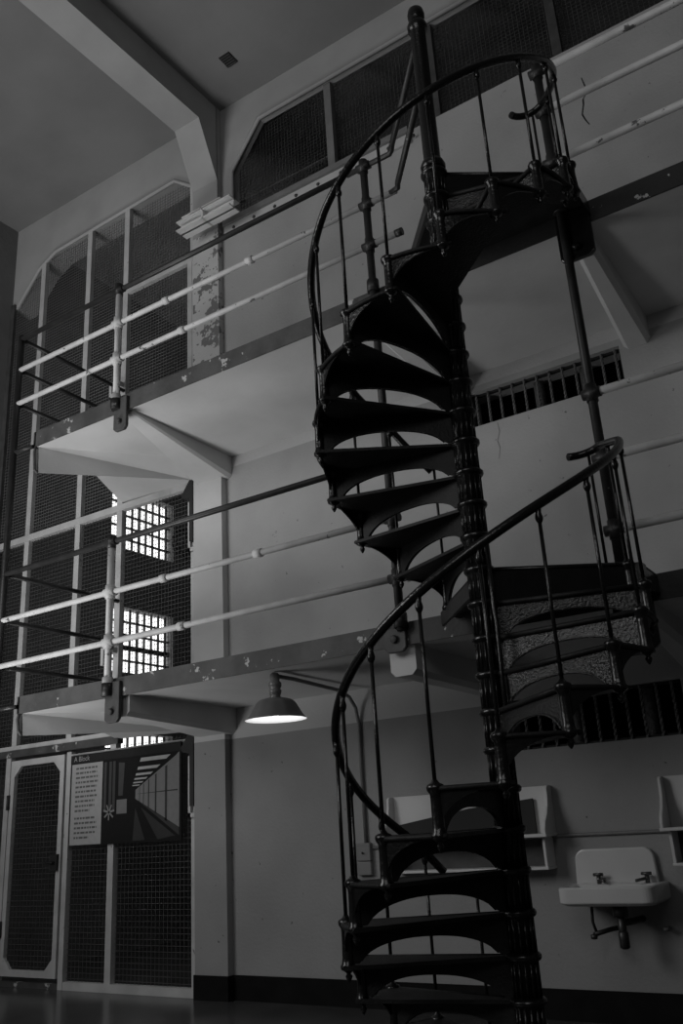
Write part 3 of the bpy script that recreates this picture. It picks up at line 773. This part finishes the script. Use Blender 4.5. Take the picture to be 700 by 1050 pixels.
# coiled cable hanging behind the mesh by the upper window
q = MB(); pts = []
for i in range(70):
    a = i*.42; rr = .17+.05*math.sin(i*.9); pts.append((XL+.25+.02*math.sin(i*.6), 5.62+rr*math.cos(a), 5.78+rr*1.25*math.sin(a)))
q.tube(pts, .012, 6); tag(q.build('hanging_cable', 'black'), 'coil of dark cable hanging in front of the barred window behind the mesh', 'cable')

# ------------------------------------------------------------------ lights
def area(name, loc, target, sx, sy_, power):
    d = bpy.data.lights.new(name, 'AREA'); d.shape = 'RECTANGLE'; d.size = sx; d.size_y = sy_; d.energy = power
    o = bpy.data.objects.new(name, d); COL.objects.link(o); o.location = loc
    o.rotation_euler = (Vector(target)-Vector(loc)).to_track_quat('-Z', 'Y').to_euler(); return o
area('window_light', (-7.0, -5.5, 5.6), (-.8, 2.4, 5.2), 5, 4, 300)
area('floor_bounce', (-6.0, -1.6, .4), (-4.9, .6, 5.0), 2.5, 2, 80).data.spread = math.radians(100)
area('front_fill', (1.5, -7.5, 6.5), (0.2, 2.4, 2.6), 4, 3, 75)  # added fill light from the front, lifts the right side
pl = bpy.data.lights.new('lamp_light', 'POINT'); pl.energy = 1.2; pl.shadow_soft_size = .04
po = bpy.data.objects.new('lamp_light', pl); COL.objects.link(po); po.location = (lx, ly, zb_+.03)
w = bpy.data.worlds.new('world'); sc.world = w; w.use_nodes = True
w.node_tree.nodes['Background'].inputs[0].default_value = (1, 1, 1, 1); w.node_tree.nodes['Background'].inputs[1].default_value = .02

# ------------------------------------------------------------------ camera
yaw, pitch, roll = -0.5637500578496367, 0.34035989230831326, -0.061899991177112285
f = Vector((math.sin(yaw)*math.cos(pitch), math.cos(yaw)*math.cos(pitch), math.sin(pitch)))
rt = Vector((math.cos(yaw), -math.sin(yaw), 0)); upv = rt.cross(f)
r2 = math.cos(roll)*rt + math.sin(roll)*upv; u2 = -math.sin(roll)*rt + math.cos(roll)*upv
cd = bpy.data.cameras.new('camera'); co = bpy.data.objects.new('camera', cd); COL.objects.link(co)
co.matrix_world = Matrix(((r2.x, u2.x, -f.x, 1.8847201802396054), (r2.y, u2.y, -f.y, -4.351792494171585), (r2.z, u2.z, -f.z, 1.3852763712090292), (0, 0, 0, 1)))
cd.sensor_fit = 'VERTICAL'; cd.sensor_height = 36; cd.lens = 907.761145220986/1050*36
cd.clip_start = .05
sc.camera = co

- - - -

** What to do **
Begin at the first line of the data above and repeat each line exactly, stopping after the line containing "w.node_tree.nodes['Background'].inputs[1].default_value = .02". Omit the pictures.

** Output below **
Write part 3 of the bpy script that recreates this picture. It picks up at line 773. This part finishes the script. Use Blender 4.5. Take the picture to be 700 by 1050 pixels.
# coiled cable hanging behind the mesh by the upper window
q = MB(); pts = []
for i in range(70):
    a = i*.42; rr = .17+.05*math.sin(i*.9); pts.append((XL+.25+.02*math.sin(i*.6), 5.62+rr*math.cos(a), 5.78+rr*1.25*math.sin(a)))
q.tube(pts, .012, 6); tag(q.build('hanging_cable', 'black'), 'coil of dark cable hanging in front of the barred window behind the mesh', 'cable')

# ------------------------------------------------------------------ lights
def area(name, loc, target, sx, sy_, power):
    d = bpy.data.lights.new(name, 'AREA'); d.shape = 'RECTANGLE'; d.size = sx; d.size_y = sy_; d.energy = power
    o = bpy.data.objects.new(name, d); COL.objects.link(o); o.location = loc
    o.rotation_euler = (Vector(target)-Vector(loc)).to_track_quat('-Z', 'Y').to_euler(); return o
area('window_light', (-7.0, -5.5, 5.6), (-.8, 2.4, 5.2), 5, 4, 300)
area('floor_bounce', (-6.0, -1.6, .4), (-4.9, .6, 5.0), 2.5, 2, 80).data.spread = math.radians(100)
area('front_fill', (1.5, -7.5, 6.5), (0.2, 2.4, 2.6), 4, 3, 75)  # added fill light from the front, lifts the right side
pl = bpy.data.lights.new('lamp_light', 'POINT'); pl.energy = 1.2; pl.shadow_soft_size = .04
po = bpy.data.objects.new('lamp_light', pl); COL.objects.link(po); po.location = (lx, ly, zb_+.03)
w = bpy.data.worlds.new('world'); sc.world = w; w.use_nodes = True
w.node_tree.nodes['Background'].inputs[0].default_value = (1, 1, 1, 1); w.node_tree.nodes['Background'].inputs[1].default_value = .02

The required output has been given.